Koscheck was more coach than training partner when Honeycutt was preparing to make his Bellator debut last September, but having “The Ultimate Fighter 1” veteran in camp with him this time around has been beneficial for the 26-year-old fighter.

While there might have been questions regarding Koscheck’s will to compete after three consecutive losses in the UFC, the last of which was a devastating KO at the hands of Tyron Woodley in November 2013, Honeycutt claims that “Kos” is as hungry as ever. The proof can be found when the two men go head-to-head in the gym.

“We spar and we go at it pretty vigorously. He’s hungry. He wants to win too. The more I grow, the harder he wants to go,” Honeycutt told “We’re both so competitive, and we’re both the same breed, all through college. When I go hard, he goes harder and then I go even harder. It’s literally just a ladder until our coach [tells us to pull back a little bit].”

That friendly competition is part of why Honeycutt was drawn to MMA in the first place. Both he and Koscheck developed at Edinboro under the guidance of Tim Flynn, a former All-American wrestler himself and the all-time winningest coach in program history. During Flynn’s tenure, the Fighting Scots have produced 33 All-Americans, including Koscheck and Honeycutt.

Although he arrived at Edinboro some 10 years after Koscheck, Honeycutt immediately felt a connection to the Octagon veteran.

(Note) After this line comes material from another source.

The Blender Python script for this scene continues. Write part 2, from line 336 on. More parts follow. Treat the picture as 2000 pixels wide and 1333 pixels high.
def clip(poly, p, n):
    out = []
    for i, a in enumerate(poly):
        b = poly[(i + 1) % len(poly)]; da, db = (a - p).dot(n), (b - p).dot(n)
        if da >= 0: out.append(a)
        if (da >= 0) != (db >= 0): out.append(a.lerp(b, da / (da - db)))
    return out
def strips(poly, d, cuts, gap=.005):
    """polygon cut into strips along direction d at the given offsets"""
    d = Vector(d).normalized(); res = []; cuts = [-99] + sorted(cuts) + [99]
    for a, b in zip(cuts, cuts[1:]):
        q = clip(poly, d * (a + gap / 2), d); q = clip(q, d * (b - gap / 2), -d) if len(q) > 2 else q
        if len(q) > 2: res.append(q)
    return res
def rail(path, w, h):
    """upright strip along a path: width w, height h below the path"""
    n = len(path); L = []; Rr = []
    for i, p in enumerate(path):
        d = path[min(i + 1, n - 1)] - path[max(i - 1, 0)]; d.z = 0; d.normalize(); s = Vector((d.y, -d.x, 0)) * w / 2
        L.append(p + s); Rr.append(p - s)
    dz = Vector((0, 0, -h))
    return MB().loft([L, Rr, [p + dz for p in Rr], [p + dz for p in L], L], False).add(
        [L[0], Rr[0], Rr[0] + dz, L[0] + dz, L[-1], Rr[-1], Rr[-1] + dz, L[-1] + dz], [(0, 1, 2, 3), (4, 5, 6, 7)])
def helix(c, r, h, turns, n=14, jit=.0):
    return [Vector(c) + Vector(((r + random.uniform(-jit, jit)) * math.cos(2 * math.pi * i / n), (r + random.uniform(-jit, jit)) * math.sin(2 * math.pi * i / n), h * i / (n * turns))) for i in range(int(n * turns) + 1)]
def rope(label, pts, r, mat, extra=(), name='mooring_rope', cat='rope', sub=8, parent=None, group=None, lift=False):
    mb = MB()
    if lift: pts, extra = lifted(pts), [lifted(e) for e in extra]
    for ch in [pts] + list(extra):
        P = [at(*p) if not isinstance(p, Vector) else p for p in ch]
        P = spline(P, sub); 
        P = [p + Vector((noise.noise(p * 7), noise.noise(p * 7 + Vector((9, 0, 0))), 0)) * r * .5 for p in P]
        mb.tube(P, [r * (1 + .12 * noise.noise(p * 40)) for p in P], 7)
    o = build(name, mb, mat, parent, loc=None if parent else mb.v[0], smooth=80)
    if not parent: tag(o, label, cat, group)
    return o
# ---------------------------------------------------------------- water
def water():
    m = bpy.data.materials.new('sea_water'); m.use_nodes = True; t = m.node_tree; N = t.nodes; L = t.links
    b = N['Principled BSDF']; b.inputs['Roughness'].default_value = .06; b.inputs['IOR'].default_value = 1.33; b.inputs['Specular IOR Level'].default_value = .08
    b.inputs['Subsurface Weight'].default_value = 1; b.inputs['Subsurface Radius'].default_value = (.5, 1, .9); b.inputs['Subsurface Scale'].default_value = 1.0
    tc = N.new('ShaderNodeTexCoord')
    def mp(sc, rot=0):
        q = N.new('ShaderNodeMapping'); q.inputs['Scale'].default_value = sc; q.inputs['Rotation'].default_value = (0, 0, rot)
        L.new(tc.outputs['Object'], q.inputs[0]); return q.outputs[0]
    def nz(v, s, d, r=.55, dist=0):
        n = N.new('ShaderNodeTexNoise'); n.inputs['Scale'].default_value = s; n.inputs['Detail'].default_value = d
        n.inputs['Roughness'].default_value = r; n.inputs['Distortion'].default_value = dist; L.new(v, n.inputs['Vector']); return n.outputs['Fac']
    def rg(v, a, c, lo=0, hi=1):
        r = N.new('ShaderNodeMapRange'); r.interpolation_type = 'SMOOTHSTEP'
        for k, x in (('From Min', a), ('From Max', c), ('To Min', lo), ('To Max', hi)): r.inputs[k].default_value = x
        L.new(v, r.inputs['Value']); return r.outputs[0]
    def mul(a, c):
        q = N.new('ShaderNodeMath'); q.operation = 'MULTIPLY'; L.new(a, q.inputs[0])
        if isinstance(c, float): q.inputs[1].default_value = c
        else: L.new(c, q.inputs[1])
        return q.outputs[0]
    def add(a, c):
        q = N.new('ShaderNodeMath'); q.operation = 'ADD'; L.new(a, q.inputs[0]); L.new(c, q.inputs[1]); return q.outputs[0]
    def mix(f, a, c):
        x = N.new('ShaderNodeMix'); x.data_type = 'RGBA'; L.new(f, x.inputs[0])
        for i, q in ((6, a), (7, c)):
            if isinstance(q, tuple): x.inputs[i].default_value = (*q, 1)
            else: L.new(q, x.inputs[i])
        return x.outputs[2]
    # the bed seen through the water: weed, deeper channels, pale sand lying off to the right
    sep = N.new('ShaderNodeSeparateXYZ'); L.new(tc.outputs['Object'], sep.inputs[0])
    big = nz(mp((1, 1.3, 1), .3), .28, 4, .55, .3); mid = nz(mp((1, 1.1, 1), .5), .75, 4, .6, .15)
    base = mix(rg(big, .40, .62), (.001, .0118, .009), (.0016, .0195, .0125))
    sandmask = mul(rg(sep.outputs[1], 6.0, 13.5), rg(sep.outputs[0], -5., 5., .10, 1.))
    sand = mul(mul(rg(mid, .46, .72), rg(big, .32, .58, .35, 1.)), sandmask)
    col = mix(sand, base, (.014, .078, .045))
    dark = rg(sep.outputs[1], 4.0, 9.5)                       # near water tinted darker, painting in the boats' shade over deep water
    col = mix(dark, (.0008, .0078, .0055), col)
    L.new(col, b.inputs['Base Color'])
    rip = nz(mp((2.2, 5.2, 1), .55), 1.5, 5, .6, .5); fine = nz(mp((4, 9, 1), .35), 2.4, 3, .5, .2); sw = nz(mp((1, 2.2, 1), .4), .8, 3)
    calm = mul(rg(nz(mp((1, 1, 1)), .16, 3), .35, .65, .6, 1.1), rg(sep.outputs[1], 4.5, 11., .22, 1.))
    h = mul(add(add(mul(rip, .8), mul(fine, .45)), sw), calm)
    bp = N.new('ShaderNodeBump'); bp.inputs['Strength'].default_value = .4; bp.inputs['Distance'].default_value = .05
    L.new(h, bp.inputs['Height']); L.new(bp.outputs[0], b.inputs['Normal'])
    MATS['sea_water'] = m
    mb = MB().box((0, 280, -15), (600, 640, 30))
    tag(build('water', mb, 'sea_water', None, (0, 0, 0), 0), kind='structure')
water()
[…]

“I moved out here [to California] because of Josh and the relationship he had with Tim Flynn, because we both had a similar relationship,” Honeycutt said. “We both have the exact same work ethic and what it takes to be a champion and to be successful, so we clicked real quick.”

Honeycutt was drawn to MMA before the conclusion of his wrestling career, but in order to make sure that it was the right move, he spent some time training at the American Kickboxing Academy alongside Koscheck. After testing the waters, Honeycutt announced that he would transition to MMA just prior finishing second at the 2012 NCAA national championships.

When Koscheck parted ways with AKA, Honeycutt followed. He made his professional debut in 2013 and garnered four consecutive victories -- and a title belt -- with the California-based UPC Unlimited promotion. He stopped “TUF 12” alum Aaron Wilkinson via second-round technical knockout in his initial Bellator foray on Sept. 19.

As a relative MMA novice, Honeycutt says he has already experienced significant gains in terms of experience and skill, and it’s showing in the gym. While he says his wrestling transitioned nicely to MMA, in the past few years, Honeycutt has sharpened his boxing and improved his ground game, the latter to a point where he’s confident in his ability to advance and escape on the canvas.

“The guys that I train with now that were pretty much beating me up a couple years ago are now struggling to keep up with me,” Honeycutt said. “The work ethic a wrestler has and the ability to control someone when they’re on top is phenomenal. I’m using my ability to further experience myself in other aspects of the ground game.”

Honeycutt wrestled at 197 pounds in college, and he began his MMA run at middleweight. Bellator 125 marked his first try at 170 pounds. For someone who once walked around at 210 pounds, getting to welterweight was a gradual process.

Honeycutt says he hadn’t seen that number on the scale “since I was a sophomore in high school.” However, with a little more than a month to go before his bout with Wilkinson, he found himself checking in at just under 180 pounds.

“It wasn’t too bad because I wrestled at 184 for four years prior going up to 197. It took time to shred off some of that excess muscle and mass I didn’t really need for the sport of MMA,” he said. “In wrestling you only need to go gung ho for about seven minutes. In MMA you have to do that three times. I had to lengthen my cardio out. Muscles demand oxygen, and I had to get rid of all the ones I didn’t need.”

With that said, Honeycutt expects to be on the larger end of Bellator’s welterweight division. Come fight night, he hopes to be in the neighborhood of 190 pounds, but no heavier.

“I think I’ll be a big welterweight no matter who I fight at any level of MMA. ..I don’t think anyone can cut more weight than I do without really hindering their ability to fight,” he said.

Honeycutt, hopes to fight four times in 2015 barring injury, but he still has a ways to go before he can match the resume of his mentor and training partner. Before his recent slump, Koscheck was a perennial resident of the UFC welterweight top 10, nearly reaching the division’s apex before falling to Georges St. Pierre in 2010.

Honeycutt knows that if he falters on his journey, he’ll be sure to hear about it from one of the sport’s most reviled figures. He also knows that it’ll be exactly what he needs.

What I’m sure most people know about Josh is he doesn’t tell you nicely. He doesn’t try to make you feel OK about it,” Honeycutt said.

“He tells you [how] it is, exactly from the heart. He gives you the honest truth... That’s the best thing about him....I think that plays a huge factor in how fast I grew. I didn’t have someone there trying to hold my hand and take me step-by-step on how to be a fighter. He was there to be the bigger brother a little bit, to rush me into being great.”